Secularization
noun (uncountable)Usage in a UPSC answer
Contrary to classical secularization theory, India's post-1991 economic liberalization coincided not with a decline in religious politics but with the electoral consolidation of identity-based mobilization, challenging the assumption that market modernization suppresses communal sentiment.
Synonyms
Antonyms
Word Family
secularize (verb), secular (adjective), secularism (noun), secularist (noun), secularly (adverb)
Root
Latin saeculum = worldly time/age + -ization = process of becoming; literally 'the process of becoming worldly/non-religious'
Etymology
From Medieval Latin saecularis (worldly, temporal) and the suffix -ization (process).
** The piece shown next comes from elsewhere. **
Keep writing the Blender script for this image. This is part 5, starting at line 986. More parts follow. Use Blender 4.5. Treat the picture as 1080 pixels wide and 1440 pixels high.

The concept was central to 19th-century sociological theory — Auguste Comte, Émile Durkheim, and Max Weber all theorised that modernisation would erode religion's social role. Weber's term Entzauberung ('disenchantment of the world') is closely allied to secularization theory. The thesis has been substantially challenged since the 1990s (Jürgen Habermas's 'post-secular society') following the resurgence of political religion globally.
Memory Hook
SECULARIZATION is the PROCESS (the -IZATION suffix signals a process) of becoming SECULAR — society moving from God-centred to human/science-centred. Think of a church being converted into a library: the building is secularized. SECULARISM is the belief; SECULARIZATION is what happens to society over time.